Estaba convencido de que yo no contestaba encuestas. Quiero decir, no solo de esas que te llaman al teléfono de línea para preguntar a quién vas a votar, sino encuestas sobre literatura, como las que suelen hacer los suplementos culturales y las revistas sobre libros. Suponía que no las respondía porque me desinteresaban olímpicamente, pero evidentemente no es el caso, porque el otro día en casa de mi tía Teresa encontré un número de una revista cultural de fines de 2010 –del que no tenía recuerdo alguno– en el que me preguntaban, entre otras cosas, esto: “¿Cuáles son, para usted, los libros de autores argentinos más significativos de la década? (Mencione cinco títulos en orden de prioridad)”. A lo que respondía lo siguiente: “No me animaría a hacer una lista, menos aún en orden prioritario. Lo bueno de la literatura es que no es una prioridad para nadie. (…) Pues allí se alojan: Peripecias del no, de Luis Chitarroni, novela sobre las ruinas, sobre la negatividad, y a la vez, sobre el deseo loco de escribir. Poesía civil, de Sergio Raimondi, y Con gusano, de Eduardo Ainbinder. (…) Restos pampeanos, de Horacio González, cuyo pie de imprenta marca… ¡diciembre de 1999! Quizás como metáfora de una tradición de cierto ensayismo argentino colocado en una bisagra, en el linde entre su extinción y un recomenzar (…) Boca de lobo, de Sergio Chejfec, punto nodal en una estética de la extrañeza que pone en cuestión los fundamentos de la creencia y el verosímil literario. Y, por supuesto, la necesaria cosecha de primeras novelas: La descomposición, de Hernán Ronsino; Opendoor, de Iosi Havilio; El tridente, de Diego Sasturain, y Manos verdes, de Matías Serra Bradford”. ¿Respondería lo mismo hoy? ¡Cómo saberlo si yo no contesto encuestas!

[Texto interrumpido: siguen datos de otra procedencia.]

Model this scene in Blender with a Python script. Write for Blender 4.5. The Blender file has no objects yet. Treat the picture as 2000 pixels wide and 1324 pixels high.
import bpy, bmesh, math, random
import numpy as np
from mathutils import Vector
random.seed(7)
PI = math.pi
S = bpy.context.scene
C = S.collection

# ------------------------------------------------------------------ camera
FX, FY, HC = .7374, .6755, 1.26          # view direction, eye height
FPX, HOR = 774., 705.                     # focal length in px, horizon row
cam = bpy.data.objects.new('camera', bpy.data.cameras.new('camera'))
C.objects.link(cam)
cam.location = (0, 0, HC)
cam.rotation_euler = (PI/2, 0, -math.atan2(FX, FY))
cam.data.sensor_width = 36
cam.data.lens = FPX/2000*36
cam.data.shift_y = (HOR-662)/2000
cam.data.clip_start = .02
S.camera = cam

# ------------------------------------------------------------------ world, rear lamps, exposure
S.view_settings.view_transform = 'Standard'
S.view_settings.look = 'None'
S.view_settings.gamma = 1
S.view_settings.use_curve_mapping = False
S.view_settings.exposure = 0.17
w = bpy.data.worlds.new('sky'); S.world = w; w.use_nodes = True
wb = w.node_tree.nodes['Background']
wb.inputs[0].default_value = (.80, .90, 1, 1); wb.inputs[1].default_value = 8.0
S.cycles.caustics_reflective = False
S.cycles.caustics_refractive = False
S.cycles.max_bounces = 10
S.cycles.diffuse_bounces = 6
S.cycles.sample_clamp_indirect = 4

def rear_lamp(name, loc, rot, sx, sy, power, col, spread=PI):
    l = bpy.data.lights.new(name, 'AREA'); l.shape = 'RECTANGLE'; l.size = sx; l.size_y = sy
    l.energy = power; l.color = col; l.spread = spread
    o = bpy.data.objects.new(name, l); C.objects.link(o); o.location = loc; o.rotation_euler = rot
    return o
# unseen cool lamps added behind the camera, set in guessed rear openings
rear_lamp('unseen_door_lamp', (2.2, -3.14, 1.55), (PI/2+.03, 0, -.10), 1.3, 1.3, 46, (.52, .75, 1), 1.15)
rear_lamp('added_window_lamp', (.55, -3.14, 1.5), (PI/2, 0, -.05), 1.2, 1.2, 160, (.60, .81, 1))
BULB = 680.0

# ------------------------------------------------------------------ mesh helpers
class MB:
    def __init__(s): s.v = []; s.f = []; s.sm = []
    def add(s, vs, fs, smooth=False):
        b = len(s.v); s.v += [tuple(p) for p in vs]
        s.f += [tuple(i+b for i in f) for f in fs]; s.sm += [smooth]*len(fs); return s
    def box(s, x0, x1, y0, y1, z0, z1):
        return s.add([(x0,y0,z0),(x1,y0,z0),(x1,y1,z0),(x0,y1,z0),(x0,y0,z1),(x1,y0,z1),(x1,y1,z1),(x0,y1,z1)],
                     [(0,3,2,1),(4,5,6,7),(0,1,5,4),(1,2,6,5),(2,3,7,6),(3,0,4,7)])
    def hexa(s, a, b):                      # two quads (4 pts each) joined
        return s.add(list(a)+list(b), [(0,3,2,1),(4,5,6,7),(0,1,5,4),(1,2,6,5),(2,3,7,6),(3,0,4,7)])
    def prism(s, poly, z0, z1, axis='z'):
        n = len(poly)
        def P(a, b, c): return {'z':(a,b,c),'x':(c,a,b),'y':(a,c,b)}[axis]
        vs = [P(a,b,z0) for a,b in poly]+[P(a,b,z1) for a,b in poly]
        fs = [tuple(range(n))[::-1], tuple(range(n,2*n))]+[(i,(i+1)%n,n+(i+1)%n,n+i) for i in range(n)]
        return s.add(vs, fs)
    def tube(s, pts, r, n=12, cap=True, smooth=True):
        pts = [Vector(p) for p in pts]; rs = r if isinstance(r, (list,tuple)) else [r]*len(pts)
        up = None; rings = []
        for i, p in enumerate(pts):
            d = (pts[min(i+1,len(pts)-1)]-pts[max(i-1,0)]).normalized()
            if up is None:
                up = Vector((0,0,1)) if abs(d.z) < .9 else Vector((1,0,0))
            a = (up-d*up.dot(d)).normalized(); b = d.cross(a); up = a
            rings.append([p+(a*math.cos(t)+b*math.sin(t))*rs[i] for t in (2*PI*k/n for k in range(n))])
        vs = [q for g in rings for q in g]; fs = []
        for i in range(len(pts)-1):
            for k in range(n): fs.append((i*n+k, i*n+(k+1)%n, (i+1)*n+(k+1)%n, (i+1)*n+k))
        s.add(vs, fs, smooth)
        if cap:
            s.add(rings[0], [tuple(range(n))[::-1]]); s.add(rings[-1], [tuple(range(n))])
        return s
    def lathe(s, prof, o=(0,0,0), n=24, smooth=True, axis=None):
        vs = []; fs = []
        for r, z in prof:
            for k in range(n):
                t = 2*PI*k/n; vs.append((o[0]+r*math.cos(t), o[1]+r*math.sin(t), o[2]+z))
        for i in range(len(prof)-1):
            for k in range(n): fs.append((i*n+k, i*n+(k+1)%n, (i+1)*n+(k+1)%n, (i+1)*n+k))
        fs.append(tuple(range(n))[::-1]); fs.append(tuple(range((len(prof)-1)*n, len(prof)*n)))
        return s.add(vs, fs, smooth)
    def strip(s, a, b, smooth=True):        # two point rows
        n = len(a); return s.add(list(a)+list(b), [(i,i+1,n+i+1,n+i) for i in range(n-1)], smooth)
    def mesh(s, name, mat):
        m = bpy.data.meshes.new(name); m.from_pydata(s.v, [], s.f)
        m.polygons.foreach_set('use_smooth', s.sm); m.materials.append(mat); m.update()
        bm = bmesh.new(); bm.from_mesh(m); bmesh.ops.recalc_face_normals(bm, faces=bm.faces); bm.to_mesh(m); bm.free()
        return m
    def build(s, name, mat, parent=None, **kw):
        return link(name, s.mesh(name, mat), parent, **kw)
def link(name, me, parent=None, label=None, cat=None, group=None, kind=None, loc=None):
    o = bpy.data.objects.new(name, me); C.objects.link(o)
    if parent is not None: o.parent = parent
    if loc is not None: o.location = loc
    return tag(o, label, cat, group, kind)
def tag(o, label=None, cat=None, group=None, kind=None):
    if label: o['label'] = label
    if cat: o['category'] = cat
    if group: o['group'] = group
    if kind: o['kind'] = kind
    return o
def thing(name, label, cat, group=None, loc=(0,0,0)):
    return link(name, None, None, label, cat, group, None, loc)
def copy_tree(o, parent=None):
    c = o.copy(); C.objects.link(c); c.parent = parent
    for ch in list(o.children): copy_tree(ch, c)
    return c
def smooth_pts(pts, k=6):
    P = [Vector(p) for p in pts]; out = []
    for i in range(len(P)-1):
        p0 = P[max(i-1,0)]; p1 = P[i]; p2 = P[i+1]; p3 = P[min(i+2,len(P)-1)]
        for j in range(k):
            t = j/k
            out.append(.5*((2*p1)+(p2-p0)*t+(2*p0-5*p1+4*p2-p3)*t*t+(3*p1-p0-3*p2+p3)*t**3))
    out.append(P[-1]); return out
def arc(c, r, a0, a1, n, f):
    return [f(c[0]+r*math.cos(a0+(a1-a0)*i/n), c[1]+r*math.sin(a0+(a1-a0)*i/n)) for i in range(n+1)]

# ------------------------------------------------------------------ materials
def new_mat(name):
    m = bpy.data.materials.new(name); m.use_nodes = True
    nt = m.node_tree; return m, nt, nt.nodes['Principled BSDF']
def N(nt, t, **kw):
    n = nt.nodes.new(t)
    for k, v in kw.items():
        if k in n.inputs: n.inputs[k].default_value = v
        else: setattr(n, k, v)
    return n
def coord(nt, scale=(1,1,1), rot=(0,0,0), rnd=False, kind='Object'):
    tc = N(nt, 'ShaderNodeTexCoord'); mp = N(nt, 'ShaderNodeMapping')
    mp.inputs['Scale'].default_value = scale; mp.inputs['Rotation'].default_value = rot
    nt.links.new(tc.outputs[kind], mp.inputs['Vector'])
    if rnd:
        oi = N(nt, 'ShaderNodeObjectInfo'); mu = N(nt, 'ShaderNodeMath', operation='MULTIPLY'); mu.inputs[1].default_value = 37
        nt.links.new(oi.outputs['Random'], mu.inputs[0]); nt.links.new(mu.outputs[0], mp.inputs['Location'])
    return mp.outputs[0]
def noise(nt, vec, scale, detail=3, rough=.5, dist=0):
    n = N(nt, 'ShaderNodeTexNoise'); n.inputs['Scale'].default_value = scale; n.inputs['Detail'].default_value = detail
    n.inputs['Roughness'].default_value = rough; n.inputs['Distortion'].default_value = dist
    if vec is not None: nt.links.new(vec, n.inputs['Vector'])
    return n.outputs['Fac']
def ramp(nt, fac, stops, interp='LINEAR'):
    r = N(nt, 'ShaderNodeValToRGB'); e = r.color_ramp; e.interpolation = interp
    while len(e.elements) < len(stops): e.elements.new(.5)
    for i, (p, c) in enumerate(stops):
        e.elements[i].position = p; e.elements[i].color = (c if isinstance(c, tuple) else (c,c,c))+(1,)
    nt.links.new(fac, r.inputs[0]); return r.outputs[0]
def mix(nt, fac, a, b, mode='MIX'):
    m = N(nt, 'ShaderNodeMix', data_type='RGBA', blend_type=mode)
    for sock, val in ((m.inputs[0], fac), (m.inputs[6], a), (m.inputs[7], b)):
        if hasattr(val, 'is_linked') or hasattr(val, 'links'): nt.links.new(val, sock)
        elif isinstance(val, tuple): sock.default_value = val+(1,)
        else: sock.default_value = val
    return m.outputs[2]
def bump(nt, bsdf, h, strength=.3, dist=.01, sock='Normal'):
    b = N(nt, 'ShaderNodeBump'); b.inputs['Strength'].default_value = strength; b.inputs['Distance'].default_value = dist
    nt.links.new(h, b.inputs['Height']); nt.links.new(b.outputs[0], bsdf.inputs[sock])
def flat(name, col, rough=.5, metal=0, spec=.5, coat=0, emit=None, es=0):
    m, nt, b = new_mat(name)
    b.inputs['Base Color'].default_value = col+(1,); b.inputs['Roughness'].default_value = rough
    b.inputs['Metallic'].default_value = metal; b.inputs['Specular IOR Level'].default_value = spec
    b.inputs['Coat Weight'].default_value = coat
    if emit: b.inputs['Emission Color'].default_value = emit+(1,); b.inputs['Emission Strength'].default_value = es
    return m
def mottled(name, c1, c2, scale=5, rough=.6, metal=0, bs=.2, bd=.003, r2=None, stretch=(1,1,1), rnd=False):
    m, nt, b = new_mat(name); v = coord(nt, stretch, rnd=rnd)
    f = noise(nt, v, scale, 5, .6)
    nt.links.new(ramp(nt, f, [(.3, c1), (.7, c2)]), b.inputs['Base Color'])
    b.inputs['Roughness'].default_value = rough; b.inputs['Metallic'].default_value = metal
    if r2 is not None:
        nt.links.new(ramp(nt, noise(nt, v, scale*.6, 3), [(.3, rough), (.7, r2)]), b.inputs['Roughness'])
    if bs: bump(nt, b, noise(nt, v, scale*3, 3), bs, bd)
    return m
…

En todo caso, me acabo de dar cuenta de que faltan unos meses para el fin de esta década. ¿Cuáles serían los libros de 2010 a 2019? Seguro Qué hacer, de Pablo Katchadjian, El viento que arrasa, de Selva Almada, y Matate, amor, de Ariana Harwicz. También Lo impropio, de Diego Tatián, y Los monstruos más fríos, de Silvia Schwarzböck. Poses de fin de siglo, de Sylvia Molloy, al lado de Genios pobres, de Claudio Iglesias. Sobre La sexta armonía, de Darío Rojo, ya escribí para otro empleador, pero no por eso debo dejar de mencionarlo. Toda la verdad, de Juan Becerra, es una de esas novelas que pienso releer más de una vez, igual que, en ensayo, 1917, de Martín Kohan. Hacia una vida intensa, de María Pía López, renueva la lectura de una época de la que pensábamos que no había mucho más para decir. En Temas lentos, Alan Pauls vuelve a demostrar que es el mejor ensayista literario entre nosotros.
Ahora estoy leyendo Late un corazón, de I Acevedo (Rosa Iceberg, Buenos Aires, junio de 2019). No suelo escribir sobre libros que aún no terminé de leer, pero puedo decir que el primer cuento –el único que leí hasta ahora–, llamado igual que el libro, es extraordinario. Tiene todo para no gustarme: escrito, como casi todo ahora, en primera persona, lleno de escenas remanidas en discotecas, etc., etc., etc. Y sin embargo, la potencia de esa narración, la brutalidad con que aparecen las citas a otros libros, la irrupción del deseo como fuerza que todo lo atraviesa lo vuelve, precisamente, extraordinario. Una vuelta de tuerca sobre la ilusión de imbricar literatura y vida.